● **Required work**
Give the data below again exactly as written, without its pictures.

● **Data lines**
--

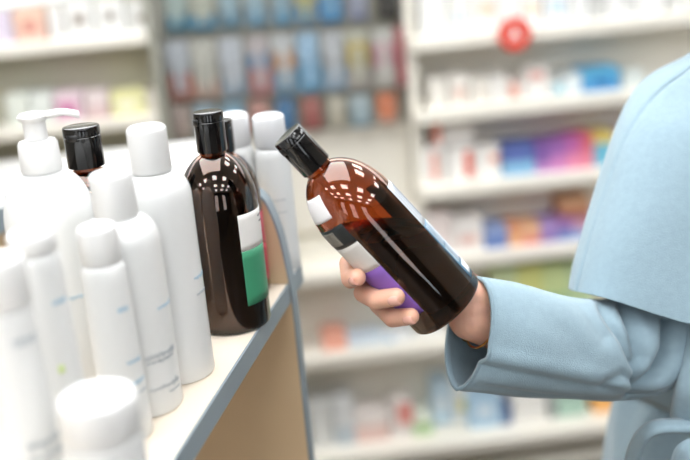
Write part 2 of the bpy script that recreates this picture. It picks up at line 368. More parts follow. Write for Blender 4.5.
def dull(c): return ''.join('%02x' % round(int(c[i:i+2], 16)*.84) for i in (0, 2, 4))
def pack(x0, y0, x1, y1, cols, desc, n, rowname):
    c_ = (x0+x1)/2; x0, x1 = c_-(x1-x0)*.37, c_+(x1-x0)*.37
    w = .045
    ua, zb = U(x0, y1, w); ub, zt = U(x1, y0, w); wd = ub-ua; h = zt-zb
    t = thing('blister_pack', '%s, %s from left on the %s hook row' % (desc, ORD[n], rowname), 'blister pack', group='packs hanging on the %s hook row' % rowname, M=ROOM @ Matrix.Translation(((ua+ub)/2, w, zb)))
    c = MB(); f0 = 0; cc = []
    for f1, col in cols:
        if col not in cc: cc.append(col)
        c.box(-wd/2, wd/2, 0, .003, h*f0, h*f1, cc.index(col)); f0 = f1
    c.build('card', [ink(dull(q)) for q in cc], t, smooth=False)
    b = MB().box(-wd*.2, wd*.2, -.018, -.0003, h*.12, h*.72)
    b.build('blister', mat('blister_'+cols[-1][1], dull(cols[-1][1]), .3), t, smooth=False, bevel=.005)
    hk = MB().tube([(ua/2+ub/2, .10, zt-.012), (ua/2+ub/2, .0, zt-.012), (ua/2+ub/2, -.03, zt-.006)], .0025, 8)
    hk.build('hook', M_hook, PB)
rows = {
 'upper': (-24, 25, [(166,186,[(.33,'2f7f9f'),(1,'a8b8b4')],'teal-based grey pack'), (191,213,[(.3,'4a94b8'),(1,'b8bcae')],'blue-based beige pack'), (220,238,[(.35,'5a8aa4'),(1,'9fb8c2')],'steel blue pack'), (246,264,[(.4,'6a9fc0'),(1,'a4bcc6')],'light blue pack'), (273,290,[(.35,'5fa0c6'),(1,'9ab4c0')],'sky blue pack'), (296,313,[(.4,'62a0cc'),(1,'c2bc84')],'blue pack with yellow top'), (319,341,[(.5,'2b8fce'),(1,'8fb0c4')],'vivid blue pack'), (348,366,[(.5,'8a94b4'),(1,'b4b6c0')],'lilac pack'), (376,399,[(.6,'33302f'),(1,'5c5a56')],'black pack')]),
 'middle': (33, 94, [(169,189,[(.45,'b8786c'),(1,'b6bcc2')],'grey pack with red base'), (194,216,[(.3,'ccae9f'),(1,'c2c2b8')],'beige and pink pack'), (222,243,[(.3,'9fb4c4'),(1,'c2c8ce')],'pale blue-grey pack'), (250,269,[(.45,'cc8a8c'),(.7,'6f9cc4'),(1,'c0b8b8')],'pink and blue pack'), (274,294,[(.4,'86b0cc'),(.7,'d8a070'),(1,'c4c8c8')],'orange and blue pack'), (299,319,[(.5,'7ab4d8'),(1,'a4c4dc')],'sky blue pack'), (324,344,[(.4,'a4c0d6'),(1,'c2c6c8')],'pale grey and blue pack'), (347,369,[(.4,'bcb6b0'),(.8,'c8b46c'),(1,'c4c4b4')],'yellow and brown pack'), (374,394,[(.35,'d4d0c8'),(.75,'d6a0ac'),(1,'cfcfc8')],'white and pink pack'), (396,408,[(1,'c07a7c')],'narrow red pack')]),
 'lower': (98, 132, [(172,190,[(1,'b8a8a0')],'dull beige pack'), (195,217,[(1,'a8bcc8')],'pale steel pack'), (222,246,[(1,'8fb4c8')],'mid blue pack'), (250,270,[(.5,'b06a60'),(1,'c89a90')],'red-brown pack'), (276,296,[(1,'5a86b0')],'deep blue pack'), (302,322,[(.5,'a85c5a'),(1,'b87a72')],'brick red pack'), (328,346,[(1,'cfcab8')],'cream pack'), (350,372,[(.6,'a4c0cc'),(1,'b8c8cc')],'ice blue pack'), (376,398,[(.3,'d8c0b0'),(1,'e2906c')],'orange pack')])}
for rn, (y0, y1, L) in rows.items():
    for n, (x0, x1, cols, desc) in enumerate(L): pack(x0, y0-.06*(x0-280)*1, x1, y1-.06*(x0-280)*1, cols, desc, n, rn)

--

● **Task result**
Write part 2 of the bpy script that recreates this picture. It picks up at line 368. More parts follow. Write for Blender 4.5.
def dull(c): return ''.join('%02x' % round(int(c[i:i+2], 16)*.84) for i in (0, 2, 4))
def pack(x0, y0, x1, y1, cols, desc, n, rowname):
    c_ = (x0+x1)/2; x0, x1 = c_-(x1-x0)*.37, c_+(x1-x0)*.37
    w = .045
    ua, zb = U(x0, y1, w); ub, zt = U(x1, y0, w); wd = ub-ua; h = zt-zb
    t = thing('blister_pack', '%s, %s from left on the %s hook row' % (desc, ORD[n], rowname), 'blister pack', group='packs hanging on the %s hook row' % rowname, M=ROOM @ Matrix.Translation(((ua+ub)/2, w, zb)))
    c = MB(); f0 = 0; cc = []
    for f1, col in cols:
        if col not in cc: cc.append(col)
        c.box(-wd/2, wd/2, 0, .003, h*f0, h*f1, cc.index(col)); f0 = f1
    c.build('card', [ink(dull(q)) for q in cc], t, smooth=False)
    b = MB().box(-wd*.2, wd*.2, -.018, -.0003, h*.12, h*.72)
    b.build('blister', mat('blister_'+cols[-1][1], dull(cols[-1][1]), .3), t, smooth=False, bevel=.005)
    hk = MB().tube([(ua/2+ub/2, .10, zt-.012), (ua/2+ub/2, .0, zt-.012), (ua/2+ub/2, -.03, zt-.006)], .0025, 8)
    hk.build('hook', M_hook, PB)
rows = {
 'upper': (-24, 25, [(166,186,[(.33,'2f7f9f'),(1,'a8b8b4')],'teal-based grey pack'), (191,213,[(.3,'4a94b8'),(1,'b8bcae')],'blue-based beige pack'), (220,238,[(.35,'5a8aa4'),(1,'9fb8c2')],'steel blue pack'), (246,264,[(.4,'6a9fc0'),(1,'a4bcc6')],'light blue pack'), (273,290,[(.35,'5fa0c6'),(1,'9ab4c0')],'sky blue pack'), (296,313,[(.4,'62a0cc'),(1,'c2bc84')],'blue pack with yellow top'), (319,341,[(.5,'2b8fce'),(1,'8fb0c4')],'vivid blue pack'), (348,366,[(.5,'8a94b4'),(1,'b4b6c0')],'lilac pack'), (376,399,[(.6,'33302f'),(1,'5c5a56')],'black pack')]),
 'middle': (33, 94, [(169,189,[(.45,'b8786c'),(1,'b6bcc2')],'grey pack with red base'), (194,216,[(.3,'ccae9f'),(1,'c2c2b8')],'beige and pink pack'), (222,243,[(.3,'9fb4c4'),(1,'c2c8ce')],'pale blue-grey pack'), (250,269,[(.45,'cc8a8c'),(.7,'6f9cc4'),(1,'c0b8b8')],'pink and blue pack'), (274,294,[(.4,'86b0cc'),(.7,'d8a070'),(1,'c4c8c8')],'orange and blue pack'), (299,319,[(.5,'7ab4d8'),(1,'a4c4dc')],'sky blue pack'), (324,344,[(.4,'a4c0d6'),(1,'c2c6c8')],'pale grey and blue pack'), (347,369,[(.4,'bcb6b0'),(.8,'c8b46c'),(1,'c4c4b4')],'yellow and brown pack'), (374,394,[(.35,'d4d0c8'),(.75,'d6a0ac'),(1,'cfcfc8')],'white and pink pack'), (396,408,[(1,'c07a7c')],'narrow red pack')]),
 'lower': (98, 132, [(172,190,[(1,'b8a8a0')],'dull beige pack'), (195,217,[(1,'a8bcc8')],'pale steel pack'), (222,246,[(1,'8fb4c8')],'mid blue pack'), (250,270,[(.5,'b06a60'),(1,'c89a90')],'red-brown pack'), (276,296,[(1,'5a86b0')],'deep blue pack'), (302,322,[(.5,'a85c5a'),(1,'b87a72')],'brick red pack'), (328,346,[(1,'cfcab8')],'cream pack'), (350,372,[(.6,'a4c0cc'),(1,'b8c8cc')],'ice blue pack'), (376,398,[(.3,'d8c0b0'),(1,'e2906c')],'orange pack')])}
for rn, (y0, y1, L) in rows.items():
    for n, (x0, x1, cols, desc) in enumerate(L): pack(x0, y0-.06*(x0-280)*1, x1, y1-.06*(x0-280)*1, cols, desc, n, rn)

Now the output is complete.